Lennon, no papel, sempre brilhava ao se referir a seres humanos de carne e osso. Ele não era um T.S. Eliot, é claro, e sequer um Bob Dylan. Suas letras podiam ser tão simples que soavam como versos infantis absurdos (que ele escrevia muito bem).

Os cristais eram sempre descobertos quando ele entrava em modo semi-confessional: amores perdidos, reminiscências de dor, expiação de traumas pessoais, a busca de uma Terceira Via budista. Rubber Soul e Revolver são os álbuns dos Beatles nos quais a marca de Lennon é mais visível. Não é por acidente que são esses os que carregam uma carga emocional máxima. De forma muito semelhante ao pleno desabrochar pós-Beatles de George, em All Things Must Pass.
Lennon nunca aceitou a ostentação majestosa de vender a própria imagem de Líder, nem dos Beatles nem de uma geração ou de uma era. Em In Get Back, na maior parte do tempo, ele se apaga discretamente, para só explodir em vitalidade plena na laje do telhado.
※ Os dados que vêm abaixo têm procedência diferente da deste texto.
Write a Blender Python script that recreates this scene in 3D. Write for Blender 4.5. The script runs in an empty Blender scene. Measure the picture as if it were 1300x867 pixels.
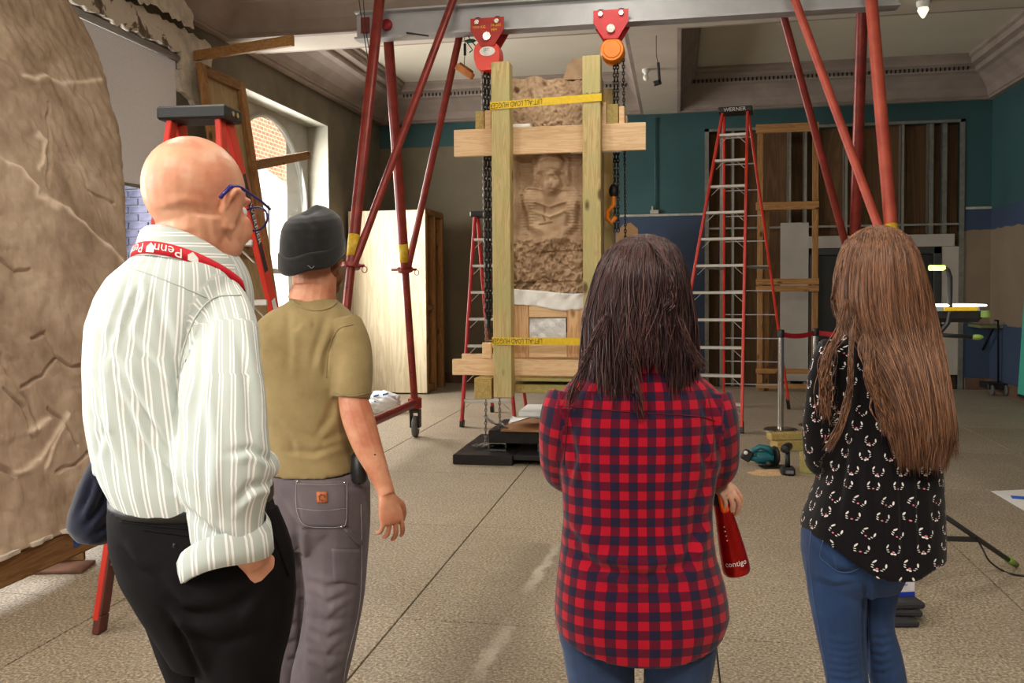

Com uma fé existencialista na perpétua renovação da personalidade, Lennon usou de todos os instrumentos possíveis em sua busca de transcendência: gurus, drogas, grito primal, psicodrama político, apelos pacifistas – e até mesmo aquele show itinerante, uma espécie de performance ininterrupta, com Madame Ono. Depois de desaparecer dos holofotes para criar um filho, ele voltou com a mesma honestidade despojada, oferecendo a todos o sonho de um homem maduro.

Ele foi assassinado exatamente quando tentava sugerir possibilidades de inventar o mundo não-materialista que ele havia afirmado em Imagine. O inconsciente coletivo ocidental, em estado de choque, entendeu intuitivamente que havia sido privado de um diálogo estimulante de uma consciência consigo mesma, um diálogo humano - demasiadamente humano.

John Lennon tinha a capacidade de projetar seu próprio psicodrama na totalidade de seus contemporâneos. Ele, mais uma vez, com aquele irresistível sorriso captado em Get Back, continua vivo, não como mártir, mas sim como uma ideia flamejante, contribuindo para o auto-conhecimento de todos nós que vivemos nestes tempos turbulentos. Estamos todos voltando para onde já estivemos, John.